The biggest gain for me has been that I don’t use it mindlessly whenever I’m waiting for something. Now when I have to wait for food or service alone, I just stare off and think. Sometimes I actually think about useful things–designing something for work–and sometimes I just space out for awhile. I’ve also stopped listening to music when walking around alone. I can’t claim to be any more observant than I was before. I still tend to zone out and focus on a problem with or without music when I’m walking long distances. Still, it’s usually focused thought, not thought distracted by music or podcasts.

Two Months in

It’s now been slightly more than two months since I switched phones, and I’m still chugging along just fine. That said, there are two major things that I miss about having a less-dumb phone:

  • Having a full QWERTY keyboard. This is probably the biggest point of friction with my phone right now. T9 tends to fall apart if you don’t stick to a pretty simple vocabulary, and adding symbols and numbers is a giant pain of D-pad navigation and self-loathing.
  • Having a decent camera with easy exporting. The camera in the 301 is passable, but there’s no good way to upload pictures from it. The least painful way is to use bluetooth from my laptop.
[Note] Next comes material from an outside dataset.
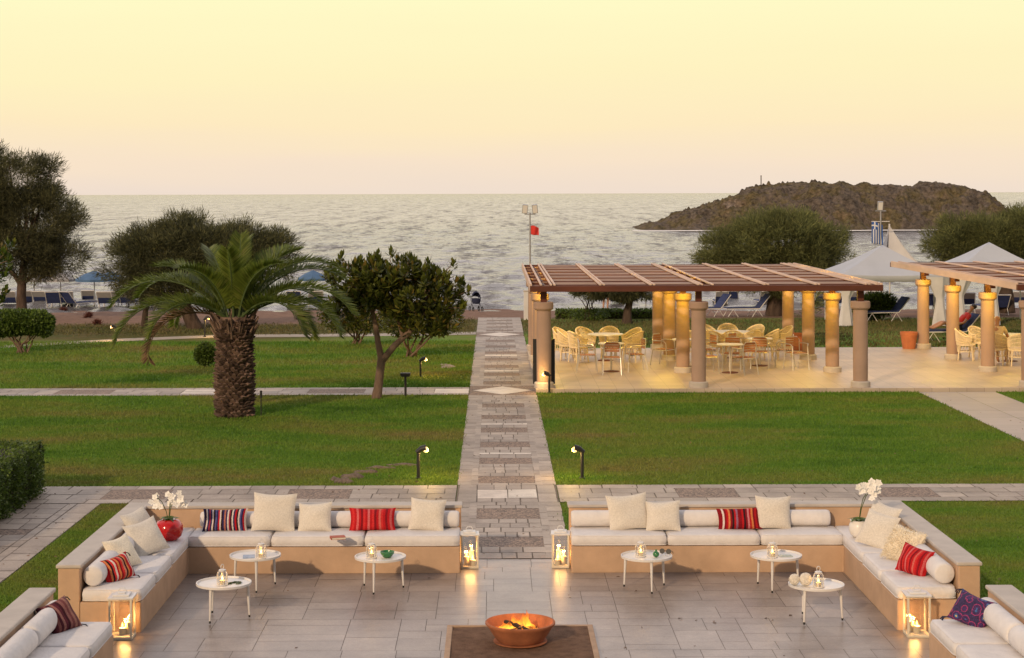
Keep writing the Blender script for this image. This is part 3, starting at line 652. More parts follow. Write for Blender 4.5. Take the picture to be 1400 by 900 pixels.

The former is probably a non-issue for a lot of people. But my friends are mostly introverts who tend to use texts instead of phone calls–and writing out a wall of text on T9 is painful, especially on the 301 when a fat-finger miss of the 3 button hits the “end call” button… which immediately closes the messaging app without saving the message to drafts first. Typing words not in the T9 dictionary is also annoying. Having to go through three menus to enable “number” mode, which is the only way to type a 0, is just awful.

The latter isn’t really annoying so much as unfortunate. I used to take a lot of pictures on my iPhone. I’m no photographer–these were instagram-quality pictures at best–but it’s fun to go back and look at the old pictures I’ve taken over the years. I haven’t taken any pictures in the two months since I got my dumb phone, though. Not one. It’s something I’m really starting to miss.

The Nokia 301 is pretty great as a phone. It’s fairly solid, gets a week of battery life, and unlike a lot of dumb phones, it has threaded conversations for text messages and a fairly large message memory. You can check email on it, although I wouldn’t recommend it. But for what I want, I feel like it’s falling short. The experiment has failed. Not a major failure, but several cumulative minor ones.

The Future

I’m now at a crossroads. I’m not particularly happy with my phone–there’s too much friction to do the things that I want to do with it. I’m not sure what the solution is. I would rather not go back to a smart phone. I’ve grown fond of the week-long battery life and small size of my 301. That said, a smart phone, used smartly, may well be the correct solution here–a phone without the unnecessary apps, without email accounts or shortcuts to irrelevant news sites. Something simple, that can text and call and take pictures, that I can actually type on easily and that makes it easy to actually use the pictures I take. For now, I still have the 301, but I’m looking for better options.